Saturday, 7 March 2015

outdoor housework

I spent today tidying the utility area.  Unless you are prepared to put everything out for council green waste collection or take it to the tip, you need somewhere for compost bins and bonfires, plus in our case the remains of the fruit cage, the Systems Administrator's forsaken greenhouse, a polytunnel badly in need of reskinning and arguably too close to the hedge, and the vegetable patch, currently in the course of renovation.

It is not a glamorous gardening job, but needs doing.  Part of the immediate impetus came from the fact that the SA has been diligently shredding the piles and piles of branches I cut out of the hedge, and the bags of shreddings are accumulating all over the place.  It is not awfully morale boosting to spend your time pushing hawthorn twigs through a shredder to make mulch that your co-gardener never uses, so I thought I'd better weed some more of the untidy spaces between the bins, the bonfire heap, cage and greenhouse, and spread the chippings on them to make neat, weed-free paths.  Unfortunately the chippings I spread before have not been up to the job of suppressing an emerging crop of goose grass and speedwell, so it took some time scrabbling and scraping to nip these out.  I am hopeful that if I don't let any grow and seed this year (a big if, admittedly), the reservoir of seed near the surface will be exhausted, and the problem will sort itself out.

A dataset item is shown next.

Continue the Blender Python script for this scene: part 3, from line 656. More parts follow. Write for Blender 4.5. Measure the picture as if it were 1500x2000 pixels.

I am also aware that the time when I should be making my first sowings of vegetables and cut flowers is growing nearer, assuming I am going to grow any this year, and since I've already bought some seeds I really should give it a go.  I could already have sown broad beans, if I'd got around to it, but the books always say comfortingly that later sowings catch up with earlier ones.  Maybe next week.  I'd already done quite a lot of work weeding most of the beds, but they need a final going over, and there are a few intimidating and intractable looking patches of grass and other perennial rooting nasties left to tackle.  Fork out what I can, and hit the regrowth with glyphosate, I reckon.

The other thing I need to do with the vegetable beds is finish moving the last of what was a truly gigantic compost heap on to them.  Nowadays we have a series of bins, and it is quite organised, but in the early days I just piled everything in a great mound, which grew until it looked more like a neolithic burial site than a compost heap.  Early experiments with vegetables demonstrated that without improvement the soil in the top part of the garden was incapable of producing decent crops.  Or at least, incapable without the levels of irrigation the lettuce farm uses.  So I began to move the great heap on to the veg patch, killing two birds with the proverbial stone, and I'd like to finish moving it because then I could spread wood chippings over the place where it was, and it would all be tidy.  Except that there is quite a lot of it left.  It is a peculiar spreading shape, like a limestone escarpment, with a shallow slope at the back and a steep face at the front where I've been digging it out, and I don't know how to estimate its volume with any pretence of accuracy at all, but there's a lot of it.  Quite a few cubic metres, possibly four or five, when I try to compare it in my mind's eye with a dumpy bag of gravel from a builders yard.  It isn't heavy, but that's still a lot of trips with the wheelbarrow.

Before I could do any of this I had to move the large heaps of hedge prunings that were still piled on the vegetable beds.  The only place to put them was on the site of the bonfire, so we can't have a bonfire until they've been shredded.  So many things you can only do after you've done something else.